The Deal That Broke the Rules
President Trump and Attorney General Pam Bondi are facing federal court over allegations they ignored a law designed to stop Chinese propaganda in order to broker a TikTok deal worth $10 billion to the administration. The lawsuit, filed Thursday in Washington D.C. by two tech investors and a new anti-corruption group, argues the Trump administration helped orchestrate a partial sale to businessmen close to Trump rather than enforce legislation requiring full divestment from Chinese ownership.
Zhaocheng Anthony Tan, an Alphabet shareholder, and Garrett Reid, who owns Meta stock, are the named plaintiffs. Their core claim: the deal spun TikTok into a separate American-owned entity without actually eliminating Chinese control — exactly what the divestment law was meant to prevent. According to @Polymarket, "Trump administration will receive ~$10,000,000,000.00 in fees for brokering the recent TikTok deal" — a massive payday that forms the backbone of the corruption allegations.
Why Prediction Markets Care
This lawsuit directly threatens the legal foundation of the TikTok deal, which has already moved billions in tech valuations. If courts rule the administration violated divestment law, the entire structure could collapse — forcing either full Chinese exit or a U.S. ban. Meta and Alphabet, whose shareholders are suing, would benefit most from TikTok's removal from the American market. The timing matters: filing during peak deal implementation suggests plaintiffs believe they have evidence of procedural violations that could unwind the transaction.
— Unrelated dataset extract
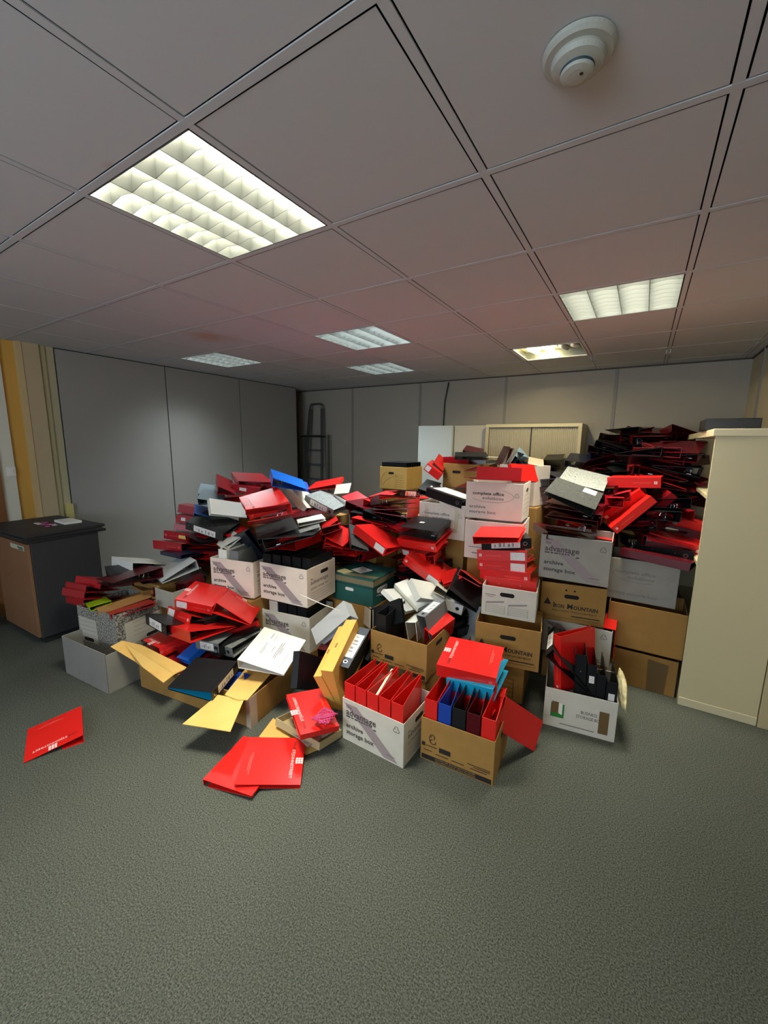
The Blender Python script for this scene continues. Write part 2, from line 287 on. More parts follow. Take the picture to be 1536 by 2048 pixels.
def lever_file(kind, label, pos, quat, W_=.285, H_=.318, T_=.07, ze=.03, o={}, group=None, name='lever_arch_file'):
    km = kmat(kind)
    cat = 'file'
    if name != 'lever_arch_file': cat = o.get('cat', 'box')
    if name == 'lever_arch_file':
        r = cover_mesh(W_, H_, T_, ze, name, km)
    else:
        r = None
    if r is None:
        w = .004; mb = MB()
        if name == 'shallow_box_lid':
            mb.box(0, 0, 0, W_, H_, w).box(0, 0, w, w, H_, T_).box(W_-w, 0, w, W_, H_, T_).box(w, 0, w, W_-w, w, T_).box(w, H_-w, w, W_-w, H_, T_)
        elif name == 'loose_card' or name == 'plastic_folder':
            mb.box(0, 0, 0, W_, H_, T_*.3)
        else:   # box file: body with a lid edge
            mb.box(0, 0, 0, W_, H_, T_*.5-.001).box(-.002, -.002, T_*.5, W_+.002, H_+.002, T_)
        r = mb.build(name, km)
        if name == 'cardboard_box_file':
            MB().box(-.003, H_*.42, T_*.2, -.0005, H_*.5, T_*.35).build('tab', kmat('card2'), r)
    tag(r, label, cat, group)
    r.location = pos; r.rotation_mode = 'QUATERNION'; r.rotation_quaternion = quat
    if name != 'lever_arch_file': return r
    hi = 1 if not o.get('m') else 0          # the file end called B in the photo reading
    le = hi if not o.get('le') else 1-hi     # end that carries the label
    def yy(f): return H_*f if le == 0 else H_*(1-f)
    lab = o.get('lab'); e = -.0007
    if lab:
        cm = {'white': LABELW, 'smallwhite': LABELW, 'cream': mat('label_cream', hexc('d8c8a0'), .6), 'yellow': mat('label_yellow', hexc('dcb868'), .6), 'grey': mat('label_grey', hexc('7c7878'), .6), 'multi': LABELW}[lab]
        big = kind in ('black', 'mottle', 'mottle2', 'grey', 'white')
        f0, f1, zk = (.20, .78, .12) if big and lab != 'smallwhite' else ((.04, .32, .14) if lab != 'smallwhite' else (.35, .5, .3))
        if kind in ('dred', 'maroon'): f0, f1, zk = .28, .52, .3
        if lab == 'smallwhite': f0, f1, zk = .2, .33, .22
        decal('spine_label', [(e, yy(f0), T_*zk), (e, yy(f0), T_*(1-zk)), (e, yy(f1), T_*(1-zk)), (e, yy(f1), T_*zk)], cm, r)['label'] = lab+' spine label'
        if big and lab != 'smallwhite':
            mb = MB()
            for q in range(5):
                ya, yb = f0+.06+q*.09, f0+.09+q*.09+.02*(q % 2)
                mb.poly([(e*1.6, yy(ya), T_*.25), (e*1.6, yy(ya), T_*(.5+.1*(q % 3))), (e*1.6, yy(yb), T_*(.5+.1*(q % 3))), (e*1.6, yy(yb), T_*.25)])
            mb.build('label_print', mat('label_ink', hexc('8a8684'), .7), r)
        if lab == 'multi': decal('label_print', [(e*1.6, yy(.24), T_*.2), (e*1.6, yy(.24), T_*.8), (e*1.6, yy(.34), T_*.8), (e*1.6, yy(.34), T_*.2)], mat('label_orange', hexc('d07030'), .6), r)
    if o.get('ring') or (kind in ('black', 'grey') and T_ >= .06):
        yc = yy(.88); mb = MB(); k = 20
        for q in range(k):
            a_, b_ = 2*math.pi*q/k, 2*math.pi*(q+1)/k
            mb.poly([(e*1.5, yc+math.cos(t_)*rr, T_/2+math.sin(t_)*rr) for t_, rr in ((a_, .0095), (b_, .0095), (b_, .013), (a_, .013))])
        mb.build('finger_ring', STEEL, r)
        decal('finger_hole', [(e, yc+math.cos(2*math.pi*q/k)*.0096, T_/2+math.sin(2*math.pi*q/k)*.0096) for q in range(k)], DARKHOLE, r)
    lg = o.get('logo')
    dark = kind in ('dred',)
    if lg in ('spine', 'both', 'cover') and T_ > .04:
        s = T_*.085; oe = 1-le; g0 = H_*.90 if oe else H_*.06
        mb = logo_dots(MB(), (e, g0, T_*.36), (0, 1, 0), (0, 0, 1), s*1.1); mb.build('printed_logo', INKP if dark or lg != 'spine' else INKW, r)
        d_ = -1 if oe else 1
        text('NINE STJOHNSTREET', T_*.16, INKP if not dark else INKR, r, (e*1.3, g0+(.0 if oe else .03) - (.0 if not oe else .012), T_*.42), (0, d_ if oe else 1, 0), (0, 0, 1) if oe == 0 else (0, 0, -1), width=H_*.32) if False else \
        text('NINE STJOHNSTREET', T_*.17, INKP, r, (e*1.3, H_*.82 if oe else H_*.5, T_*.42), (0, -1, 0), (0, 0, 1), width=H_*.32)
    if lg in ('cover', 'both', 'cover2'):
        F = Vector((W_, 0, ze-T_)).normalized(); N = F.cross(Vector((0, 1, 0)))
        P = lambda f, g: Vector((0, 0, T_))+F*(W_*f)+Vector((0, H_*g, 0))+N*.0008
        big = 1.0
        m1 = INKR; m2 = INKW if lg == 'cover2' or kind == 'red' else INKP
        text('NINE', .020, m1, r, P(.10, .80), F, (0, 1, 0), width=W_*.17)
        text('STJOHNSTREET', .020, m2, r, P(.28, .80), F, (0, 1, 0), width=W_*.6)
        mb = logo_dots(MB(), P(.46, .875), F, (0, 1, 0), .0125); mb.build('printed_logo', m2, r)
        text('chambers office records', .007, INKP, r, P(.3, .14), F, (0, 1, 0), width=W_*.4) if False else None
        mb = MB()
        for q, (a_, b_) in enumerate(((.35, .82), (.42, .74))):
            mb.poly([P(a_, .16-q*.03), P(b_, .16-q*.03), P(b_, .168-q*.03), P(a_, .168-q*.03)])
        mb.build('printed_lines', INKP, r)
    if o.get('rivet') or (kind in ('mottle', 'mottle2')):
        F = Vector((W_, 0, ze-T_)).normalized(); mb = MB()
        if T_ > .04:
            for f in (.3, .7): mb.cyl((-.0012, H_*f, T_*.5), (.001, H_*f, T_*.5), .0035, 10)
        for f in (.42, .58):
            for g in (.16, .3): p = Vector((0, 0, T_))+F*(W_*g); mb.cyl((p.x, H_*f, p.z-.001), (p.x, H_*f, p.z+.0015), .004, 10)
        mb.build('rivets', STEEL, r)
    if o.get('sheet'):
        F = Vector((W_, 0, ze-T_)).normalized(); N = F.cross(Vector((0, 1, 0)))
        P = lambda f, g, k=.0012: Vector((0, 0, T_))+F*(W_*f)+Vector((0, H_*g, 0))+N*k
        MB().sheet([P(.22, .05), P(.97, .05), P(.97, .94), P(.22, .94)], .0006).build('title_sheet', PAPER, r)
        gi = mat('print_grey', hexc('8c8c90'), .7)
        text('BUNDLE OF AUTHORITIES', .011, gi, r, P(.78, .25, .0016), (0, 1, 0), -F, width=H_*.5) if False else None
        mb = MB()
        for (u0, u1, v0, v1) in ((.30, .315, .3, .62), (.33, .345, .3, .5), (.5, .515, .42, .58), (.6, .62, .3, .72), (.64, .66, .28, .74), (.68, .70, .42, .6), (.85, .86, .1, .5), (.4, .41, .7, .88), (.3, .32, .74, .9)):
            mb.poly([P(u0, v0, .0016), P(u1, v0, .0016), P(u1, v1, .0016), P(u0, v1, .0016)])
        mb.build('printed_lines', gi, r)
    if o.get('sticker'):
        F = Vector((W_, 0, ze-T_)).normalized(); N = F.cross(Vector((0, 1, 0)))
        P = lambda f, g: Vector((0, 0, T_))+F*(W_*f)+Vector((0, H_*g, 0))+N*.0008
        a_ = (.12, .04, .38, .3) if o['sticker'] == 2 else (.55, .42, .68, .53)
        decal('sticker', [P(a_[0], a_[1]), P(a_[2], a_[1]), P(a_[2], a_[3]), P(a_[0], a_[3])], LABELW, r)['label'] = 'square white sticker'
    inn = o.get('inner')
    if inn == 'cyan':
        MB().box(.004, .004, .0026, W_-.003, H_-.004, .0034).build('lining', kmat('cyan'), r)['label'] = 'turquoise lining'
    elif inn:
        c = mat('sheets_'+inn, hexc({'purple': '6a4a6a', 'orange': 'e07a2c'}[inn]), .6)
        MB().box(.02, .006, .004, W_-.01, H_-.006, max(.008, min(ze, T_)*.6)).build('papers', c, r)['label'] = inn+' sheets inside'
    if T_ >= .06 and W_ > .2:
        mb = MB(); yc = H_/2; zt = T_*.55
        mb.box(.045, yc-.065, .0024, .075, yc+.065, .0045)
        for s_ in (-.04, .04):
            pts = [(.052, yc+s_, .004), (.052, yc+s_, zt*.8), (.062, yc+s_, zt), (.082, yc+s_, zt*.8), (.088, yc+s_, .006)]
            mb.tube(pts, .0018, 6)
        mb.tube([(.05, yc+.062, .005), (.06, yc+.066, zt*.55), (.085, yc+.06, zt*.75)], .002, 6)
        mb.build('ring_mechanism', STEEL, r)
    return r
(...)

The anti-corruption angle adds regulatory risk beyond typical antitrust concerns. If Trump-linked investors received preferential treatment in the sale process, that opens criminal exposure beyond civil penalties. Markets pricing Trump legal risk should note this combines emoluments questions, Chinese foreign influence policy, and tech platform competition — three separate regulatory pressure points converging in one case.
What Happens Next
Watch for the Justice Department's response to the complaint, which will reveal whether DOJ treats this as frivolous or acknowledges procedural questions. The plaintiffs' standing — as shareholders in TikTok's competitors — could become the key legal battleground before courts even reach the corruption claims. If discovery proceeds, internal administration communications about deal terms and investor selection will become public record, creating headline risk regardless of ultimate ruling.